Here is a quick comment on the book:

1. The author strongly advocates the compatibility of Islam and democracy.
2. He rejects the predominant "wisdom" in the west that Islam and Democracy are inherently incompatible.
3. To support his claim, he brings up many arguments, chief among them:
a. Islam and Democracy are what he calls "Mobile Ideas" meaning that they are not rigid concepts but rather universal and flexible ones that can be shaped according to context and the peculiarities of the people and cultures implementing them. Islam, for instance, has proven this flexibility throughout history by taking different forms in places like Iran, Africa or Eastern Asia. Democracy, on the other side, has also been adapted to local realities in countries like India, etc.
b. He argues that secularism is not a necessary condition for democracy. Rather, the seemingly incompatibility between "the sovereignty of God” (Islam) and “the sovereignty of the people” (Democracy) is a deceiving one. The main condition for democracy, he adds, is that people should agree about the way they are governed, whether by rules coming from people themselves, by rules from other sources (be it God or any theory of fundamental rights), or by both. He says that this has been true for many western democracies and no one has ever denounced it as undemocratic.

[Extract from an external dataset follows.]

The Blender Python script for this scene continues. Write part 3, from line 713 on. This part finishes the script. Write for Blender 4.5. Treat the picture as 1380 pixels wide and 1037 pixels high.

In light of these elements, Noah Feldman states that an Islamic Democracy could be implemented under different forms. The spectrum is large and ranges from asserting solely that Islam is the religion of the state (symbolically only, without any Islamic form of the government) to declaring that Sharia is the only source of law in the nation (the other extremity), the ideal being, arguably, the statement that Sharia is one source of law among others. Of course, Muslims should undertake a significant endeavor to come up with a suitable relationship between elections, legislatures and governance so that they remain compatible both with democracy and with Islam, but this, the author argues, is not insurmountable and, actually, some Muslim thinkers have suggested a few theories in this regard.

Not only the author makes the case for the compatibility between Islam and Democracy, but he confidently claims that the only viable democracy in the Arab/Muslin world is, today, Islamic Democracy. This conviction is among the reasons why he strongly advices the US, particularly, to support a genuine Democracy in the Arab/Muslim world, even if that Democracy is Islamic and even if, in the short term, the elected leaders are not supportive of the US. For, over the long term, he adds, both the US and Moslem countries will benefit from the democratization of the Muslim world, and will enjoy mutual understanding and friendship.

One might think, in some places of the book, that the author is apologetic of the US and Israel policies (others might think the opposite!), but, thinking twice, the book, written that way, is probably more effective since it is more focused towards the goals rather than toward blaming this side or the other. Hence, the book might put on the defensive the belligerents and watchdogs that claim to hold the “wisdom” on how Islam should be looked at through western eyes…

Interesting also, is the dichotomy that the author draws between countries with oil and without oil, for the prospect of democratization in the Arab world. He logically states that the chances of democratization are much more larger in countries without oil, particularly the monarchies of Jordan and Morocco. Countries with oil, according to him, are less sensitive to outside pressure and use oil to silence their critics. Subtle differences exist here between monarchies with oil and secular dictatorships (Saddam’s Iraq and Libya).

I find the conclusion of the book inspiring: “To make the encounter of Islam and democracy peaceful and creative instead of violent and destructive will require patience, courage and self-knowledge. That would not have surprised the Prophet. The greater struggle, he promised, comes after jihad” (referring to the well-known hadith on the greater and lesser jihad!).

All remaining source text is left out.